Senate panel considers Wilson bill seeking to protect domestic-violence victims

Sen. Wilson testifies on SB 6292.

A bill prime-sponsored by Sen. Lynda Wilson that would enhance protections for domestic-violence victims received a public hearing Tuesday in the Senate Law and Justice Committee.

Wilson, a member of the committee, testified that Senate Bill 6292 would allow domestic-violence victims to receive real-time notification when their perpetrators are nearby so they have time to leave or prepare for a possible confrontation.

“I’m quite confident that giving victims the chance to be better prepared, both physically and mentally, if their abuser is in the area will give them a far better chance to be able to protect themselves and survive before they are facing their abuser at the door or worse, with no warning,” Wilson, R-Vancouver, told the panel.

Senate Bill 6292 would provide domestic-violence victims with an additional level of protection by updating the state’s electronic-monitoring statutes to include modern real-time victim-notification technology. The committee is scheduled to vote on the proposal at its Feb. 1 meeting.

“In contemplating this bill, we discovered that electronic monitoring is allowed for domestic violence,” Wilson said. “But victim notification is currently only allowed for stalking. In this bill, I’m expanding the ability to use real-time victim notification using GPS tracking devices to all domestic violence, sexual assault and stalking protection orders, and domestic violence no-contact orders.”

Wilson shared her personal experiences during her childhood that led her to draft the bill.

“My mother was a victim for years of domestic violence,” Wilson said. “As her daughter and a child, I was impotent to help her then. My hope is this new technology will help other domestic-violence victims have a smidgen of control in their lives – even if it’s only a few minutes. If it reduces their chance of even one less injury or death, it’ll be worth it.”
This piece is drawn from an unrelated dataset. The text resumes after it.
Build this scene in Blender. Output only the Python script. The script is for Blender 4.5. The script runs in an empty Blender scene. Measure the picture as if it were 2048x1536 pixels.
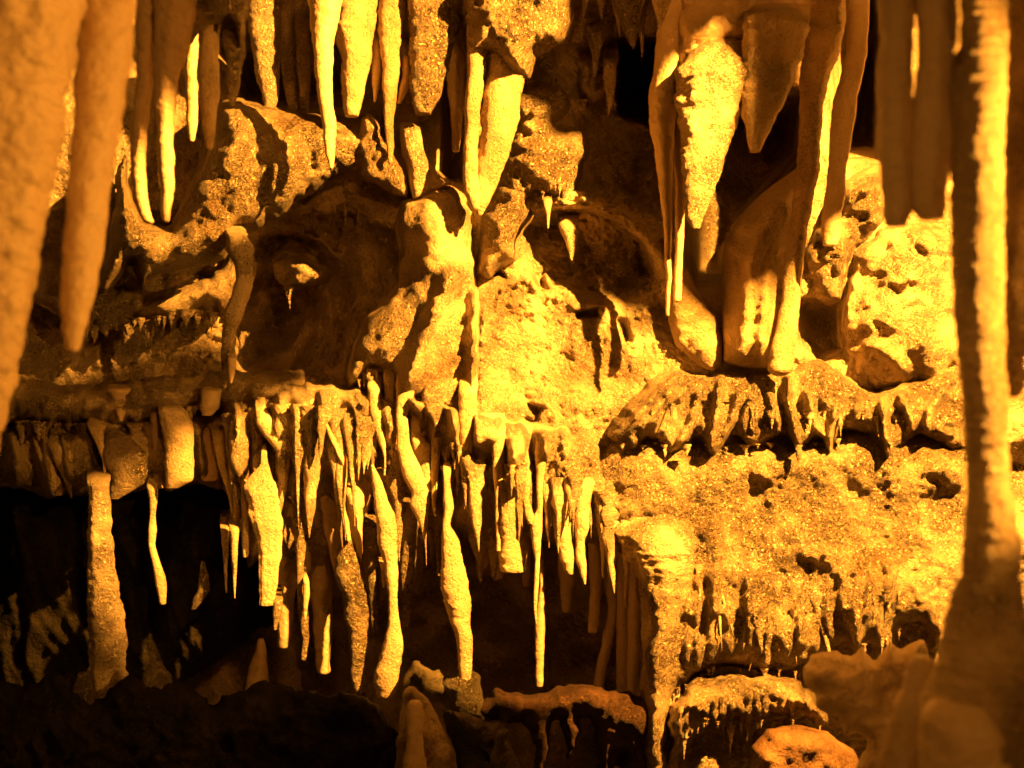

Wilson told the committee that domestic-violence offenses made up 51 percent of all crimes against persons in Washington in 2014, noting there were nearly 50,000 domestic-violence offenses reported that year in the state. Of that total, 8,531 were violations of protection or no-contact orders. Wilson also noted that 854 homicides caused by domestic violence were committed over the last 20 years in Washington.